Retype only what runs from the first line of the listing to the line holding "sc.camera = cam", both included. Do not retype the pictures.

--- START Raw data ---

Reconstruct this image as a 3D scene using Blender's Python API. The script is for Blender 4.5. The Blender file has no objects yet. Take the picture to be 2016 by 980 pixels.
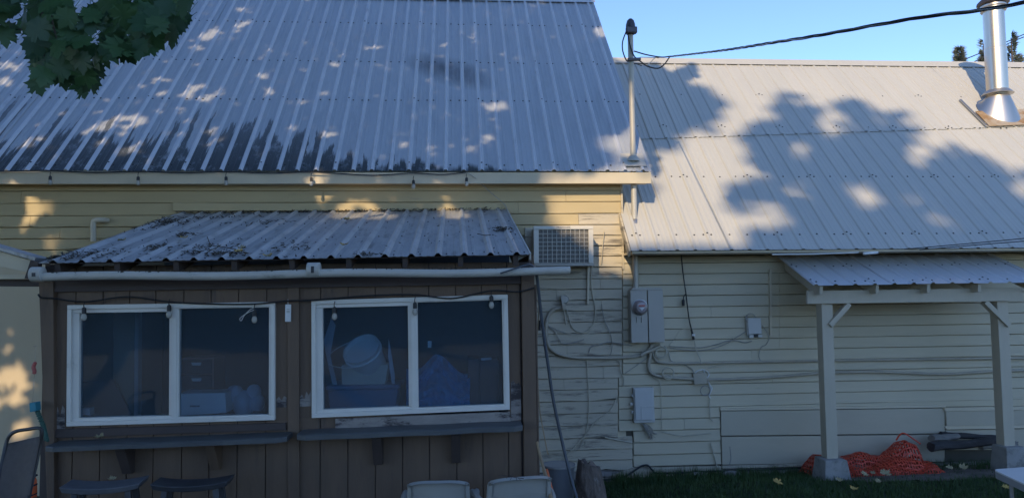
import bpy, math, random
import numpy as np
from mathutils import Vector, Matrix, noise as mnoise

random.seed(7)
RNG = np.random.default_rng(11)
sc = bpy.context.scene
COL = sc.collection
rad = math.radians

# ------------------------------------------------------------------ camera
FPX, W0, H0 = 1450.0, 2016.0, 980.0
YAW, PITCH, ROLL, CAMZ = rad(4.2), rad(3.4), rad(0.68), 2.25
fwd = Vector((math.sin(YAW)*math.cos(PITCH), math.cos(YAW)*math.cos(PITCH), math.sin(PITCH)))
r0 = Vector((math.cos(YAW), -math.sin(YAW), 0))
u0 = r0.cross(fwd)
cr = r0*math.cos(ROLL) - u0*math.sin(ROLL)
cu = u0*math.cos(ROLL) + r0*math.sin(ROLL)
EYE = Vector((0, 0, CAMZ))
cam_d = bpy.data.cameras.new('camera')
cam = bpy.data.objects.new('camera', cam_d)
COL.objects.link(cam)
cam_d.sensor_width = 36.0
cam_d.lens = 36.0*FPX/W0
cam_d.clip_end = 2000
cam_d.clip_start = 0.05
M = Matrix((cr, cu, -fwd)).transposed().to_4x4()
M.translation = EYE
cam.matrix_world = M
sc.camera = cam

# ------------------------------------------------------------------ light
SUN = Vector((-0.38, -1.0, 0.62)).normalized()          # towards the sun
SUN_EL = math.asin(SUN.z)
SUN_AZ = math.atan2(SUN.x, SUN.y)
world = bpy.data.worlds.new('World')
sc.world = world
world.use_nodes = True
wn = world.node_tree
bg = wn.nodes['Background']
sky = wn.nodes.new('ShaderNodeTexSky')
sky.sky_type = 'NISHITA'
sky.sun_disc = False
sky.sun_elevation = SUN_EL
sky.sun_rotation = SUN_AZ
sky.altitude = 2500
sky.air_density = 1.0
sky.dust_density = 0.1
sky.ozone_density = 5.0
tint = wn.nodes.new('ShaderNodeMix')              # white balance of the daylight
tint.data_type = 'RGBA'
tint.blend_type = 'MULTIPLY'
tint.inputs[0].default_value = 1.0
tint.inputs[7].default_value = (0.94, 0.885, 0.87, 1)
wn.links.new(sky.outputs[0], tint.inputs[6])
wn.links.new(tint.outputs[2], bg.inputs[0])
bg.inputs[1].default_value = 0.15
sl = bpy.data.lights.new('sun', 'SUN')
sl.energy = 2.05
sl.angle = rad(0.5)
sl.color = (1.0, 0.79, 0.52)
so = bpy.data.objects.new('sun', sl)
COL.objects.link(so)
so.rotation_euler = (-SUN).to_track_quat('-Z', 'Y').to_euler()
so.location = SUN*60
vs = sc.view_settings
sc.display_settings.display_device = 'sRGB'
vs.view_transform = 'Standard'
vs.look = 'None'
vs.gamma = 1.0
vs.use_curve_mapping = False
vs.exposure = 1.25


# ------------------------------------------------------------------ pixel -> place on a known plane of the yard
def raydir(px, py):
    return (cr*((px-W0/2)/FPX) - cu*((py-H0/2)/FPX) + fwd)


def P(px, py, Y):
    d = raydir(px, py)
    return EYE + d*(Y/d.y)


def PP(px, py, p0, n):
    d = raydir(px, py)
    return EYE + d*((p0-EYE).dot(n)/d.dot(n))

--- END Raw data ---

● Result of the exercise
Reconstruct this image as a 3D scene using Blender's Python API. The script is for Blender 4.5. The Blender file has no objects yet. Take the picture to be 2016 by 980 pixels.
import bpy, math, random
import numpy as np
from mathutils import Vector, Matrix, noise as mnoise

random.seed(7)
RNG = np.random.default_rng(11)
sc = bpy.context.scene
COL = sc.collection
rad = math.radians

# ------------------------------------------------------------------ camera
FPX, W0, H0 = 1450.0, 2016.0, 980.0
YAW, PITCH, ROLL, CAMZ = rad(4.2), rad(3.4), rad(0.68), 2.25
fwd = Vector((math.sin(YAW)*math.cos(PITCH), math.cos(YAW)*math.cos(PITCH), math.sin(PITCH)))
r0 = Vector((math.cos(YAW), -math.sin(YAW), 0))
u0 = r0.cross(fwd)
cr = r0*math.cos(ROLL) - u0*math.sin(ROLL)
cu = u0*math.cos(ROLL) + r0*math.sin(ROLL)
EYE = Vector((0, 0, CAMZ))
cam_d = bpy.data.cameras.new('camera')
cam = bpy.data.objects.new('camera', cam_d)
COL.objects.link(cam)
cam_d.sensor_width = 36.0
cam_d.lens = 36.0*FPX/W0
cam_d.clip_end = 2000
cam_d.clip_start = 0.05
M = Matrix((cr, cu, -fwd)).transposed().to_4x4()
M.translation = EYE
cam.matrix_world = M
sc.camera = cam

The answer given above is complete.